Monday, Oct. 18, 1982
A Flash of Irish Flint
By Hugh Sidey
The Presidency
One of Peter's less famous principles goes like this: "Speak when you're angry -- and you'll make the best speech you'll ever regret." Well, not always. At the White House the political strategists calculate that Ronald Reagan could not have snapped "Shut up!" at a better time.
First, Washington oldtimers cannot remember such an ill-mannered assault on a President in the august East Room under the daunting gaze of George and Martha Washington. Second, Gary Richard Arnold, the congressional candidate from Santa Cruz, Calif, (slogan: LOOKS LIKE LENIN, TALKS LIKE LINCOLN), who provoked Reagan, was the perfect person to spark the Irish flint, suspected but rarely revealed publicly, beneath then smiling, benign Reagan surface.
"Who was that?" asked the President, once offstage following his campaign exhortation. White House Political Director Ed Rollins explained that the bearded Arnold was a candidate of extreme-right views. Reagan eyed Rollins' own beard and winked: "Well, I should have known he was a kook. He was wearing a beard."
At the least, Arnold, who is now talking about suing the Republican National Committee because it will not give him campaign money, is very unusual. For some time he has been calling the White House trying to get someone to listen to his views about the Trilateral Commission. No luck.
But Arnold knew where the cameras were. He was quiescent for the first two hours of a briefing for 60 Republican congressional candidates with the likes of White House Staffers Ed Meese, Jim Baker and David Stockman, but when the President stepped to the podium for the super pep talk, Arnold quickly rose to his feet while those around him tried unsuccessfully to wave him down, then pull him to his seat.
Arnold, beard quivering, bored in with a recital of disaster. "Mr. President, you have the us the largest tax increase in the U.S. history . . . the Soviets get the wheat situation the Americans get the shaft. We have a Tylenol taxing situation . . . and we have a Reagan-mortis setting in to the nation's body politic."
Bill McInturff, a young aide from the congressional campaign staff who was seated in the audience, was mortified. He leaped up to help the President by applauding, hoping that the others would join in and drown out Arnold. Alas, everybody, including Reagan, thought McInturff was endorsing Arnold.

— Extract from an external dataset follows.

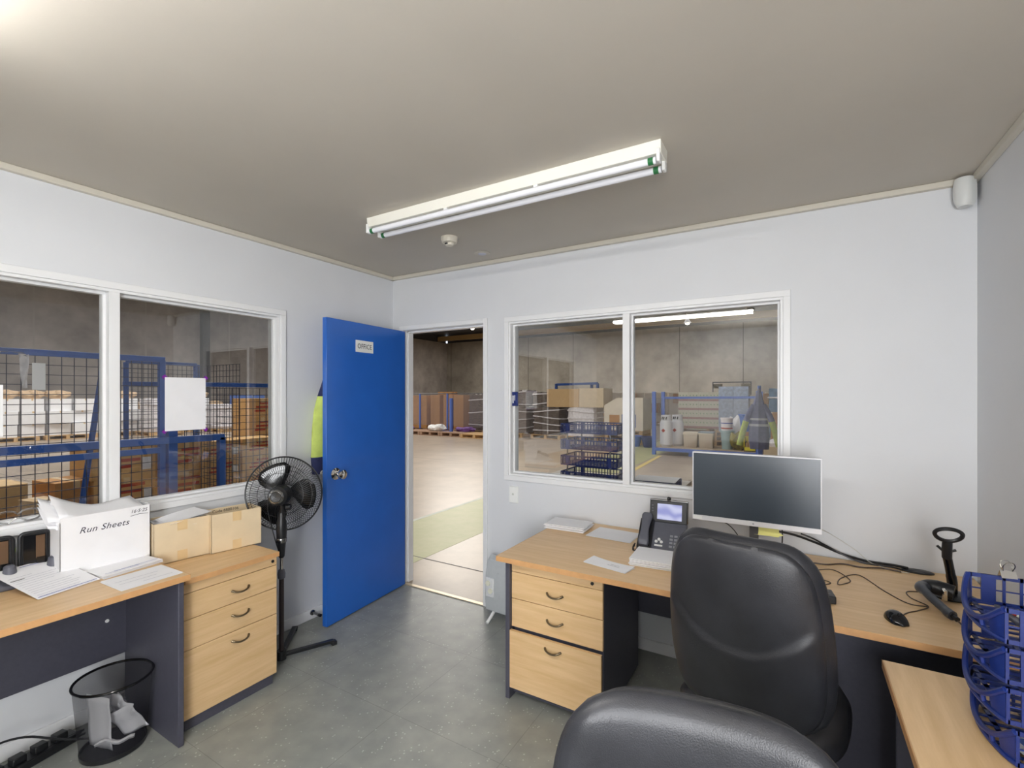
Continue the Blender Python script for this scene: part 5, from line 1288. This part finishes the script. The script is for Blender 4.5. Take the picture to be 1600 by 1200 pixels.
# ---- blue letter trays on the near desk
for k, nm in enumerate(('bottom', 'second', 'third', 'top')):
    tray_frame('letter_tray', 'blue letter tray on the near desk, %s of the stack' % (nm if nm in ('top', 'bottom') else nm+' from the bottom'), (3.40+(0 if k == 0 else -.014), -1.305+.004*k, ZR+.006+.086*k), 0, .31, .25, .078, front='curve', posts=.009 if k else None)
r = thing('calculator', 'grey desk calculator lying in the top blue tray', 'calculator', (3.39, -1.31, ZR+.27), math.radians(12))
MB().prism([(-.09, 0), (.09, 0), (.09, .022), (-.09, .01)], -.06, .06, Matrix(((1, 0, 0, 0), (0, 0, 1, 0), (0, 1, 0, 0), (0, 0, 0, 1)))).build('calculator_body', GPLAS, r, bevel=.002)
mb = MB()
for i in range(5):
    for j in range(4): mb.box((-.07+.022*i, -.036+.024*j, .0145+.0015*i), (.015, .016, .006))
mb.build('keypad', mat('key_white', s(214, 214, 208), .4), r, bevel=.001)
MB().box((-.07, .055-.0, .0145), (.015, .012, .006)).build('red_key', RINK, r)
MB().box((.065, 0, .021), (.03, .09, .004), RY(-.07)).build('display', GLOSSB, r)
def clip(label, loc, rz):
    r = thing('binder_clip', label, 'binder clip', loc, rz)
    MB().prism([(-.009, 0), (.009, 0), (.001, .017), (-.001, .017)], -.016, .016, Matrix(((0, 0, 1, 0), (1, 0, 0, 0), (0, 1, 0, 0), (0, 0, 0, 1)))).build('clip_body', CHROME, r)
    for sg_ in (-1, 1): MB().tube(smooth_path([(-.009, 0, .016), (-.012, sg_*.006, .03), (-.006, sg_*.01, .04), (.006, sg_*.01, .04), (.012, sg_*.006, .03), (.009, 0, .016)], 4), .0012, 6).build('wire_lever', CHROME, r)
    return r
clip('silver binder clip standing on the rear edge of the top blue tray', (3.32, -1.176, ZR+.343), .2)
clip('silver binder clip beside the calculator keys in the top blue tray', (3.43, -1.28, ZR+.293), .9)
r = thing('booklet', 'white booklet with blue cover panel in the bottom blue tray', 'booklet', (3.385, -1.36, ZR+.011), math.radians(20))
MB().bb(-.1, -.07, 0, .1, .07, .008).build('pages', PAPER, r); MB().bb(-.085, -.055, .008, .085, .055, .0086).build('cover_panel', mat('cover_blue', s(70, 110, 190), .4), r)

Reagan who cool as his temperature rose. "O.K.," he said, "I don't know who the two the you are, but you haven't said a word that's true yet." Reagan gave the tax scripture according to Reagan. Arnold broke in again. "You have a small, elite rich -- the Council on Foreign Relations and the Trilateral Commission --that totally runs your organization and your White House!" he shouted. Reagan parried with humor. "I thought this was for Republican candidates." Arnold bored on right through the laughter. "Just a minute, just a minute," stammered the President, whose temper by then had reached critical mass.
"Shut up!" yelled Ronald Reagan, a shout shot round the world. The short, clear Reagan speech that followed outlining the Administration's policy on China and Taiwan was among the best he has ever given. So much for Peter's lesser principles.
Anger has always been a hazardous presidential luxury. Virtually all of the real stuff is contained backstage while the public displays are carefully controlled and released. John Kennedy's outburst that Big Steel men were s.o.b.s was muffled in the Oval Office, then leaked. Jimmy Carter's "I'll whip his ass" (Ted Kennedy's) was orchestrated better than Carter's State of the Union addresses. Even Harry Truman's most famous explosions were in private. Nixon once got angry at reporters, grabbed Press Secretary Ron Ziegler and pushed him toward the panting pack, snapping, "I don't want any press with me." Mild stuff, really; after all, Presidents spend their formative years learning to control their emotions.
At week's end the White House propagandists were savoring a bit of Sanskrit wisdom: "The anger of a good man lasts an instant; that of a meddler two hours; that of a base man a day and a night; and that of a great sinner until death." Reagan, they insisted, was instant smiles. Arnold was still sore.